I must admit envy as well for the travel budget within this book. Kolbert's research took her from California, Ohio, New York, and New Jersey to Iceland, Scotland, France, Germany, Peru, and Brazil, as well as an island off of Italy and reefs off the coast of Australia.

Climate change, one of the biggest challenges we’ll face this century, is not our only environmental concern on the horizon. Natural scientists argue that there have been five extinction events in the Earth’s history, including the asteroid that wiped out the dinosaurs, and Kolbert makes a compelling case that human activity is leading to the sixth.

I read the book shortly after a visit with Wes Jackson and a tour of the Land Institute. My reading also coincides in the days ahead of Pope Francis' visit to the U.S., who will surely speak of Laudato Si'. The Sixth Extinction, by title alone, provokes dread, but Kolbert concludes with a more hopeful tone.
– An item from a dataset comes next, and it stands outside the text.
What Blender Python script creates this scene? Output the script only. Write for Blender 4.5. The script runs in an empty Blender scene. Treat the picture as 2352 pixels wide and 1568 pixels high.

The dread is real:
If you want to think about why humans are so dangerous to other species, you can picture a poacher in Africa carrying an AK-47 or a logger in the Amazon gripping an ax, or, better still, you can picture yourself, holding a book on your lap. (266)  
In other words, we need only look in the mirror to find the cause of our predicament. And yet, Kolbert recounts as well the extraordinary steps that we will go to save a species. I am reminded of our story about a wise old rabbi:

Once there lived a wise old rabbi. A few young boys from the village decided to play a joke on the wise old rabbi. They devised an idea to capture a bird and hide it in one of their hands. The boys would ask the old man if the bird was dead or alive. If the rabbi said the bird was alive, the boy would crush the bird in his hands, so that when he opened his hands the bird would be dead. But, If the rabbi said the bird was dead, the boy would open his hands and let the bird fly free. So no matter what the old man said, the boys would mock the old man. 

The following week, the rabbi came down from the mountain into the village. The boys quickly caught a bird and cupping it out of sight in of their hands, they approached the rabbi and said, “Rabbi, what is it that I have in my hands?” 

The rabbi said, “You have a bird, my son.” And he was right. 

The boys then asked, “Tell me: Is the bird alive or is it dead?” 

The rabbi looked at the boys and said, "It depends." 

The boys mocked him and said, "Depends on what?" 

 The rabbi replied, "It depends on you: whether the bird lives or dies depends on you; the bird is in your hands." 

Indeed, it is in our hands. Our choices have consequences. Whether we know it or not, whether their is a sixth extinction, or more precisely, the form that it will take, is in our hands. God-willing, may we make wise choices about the steps that we shall take.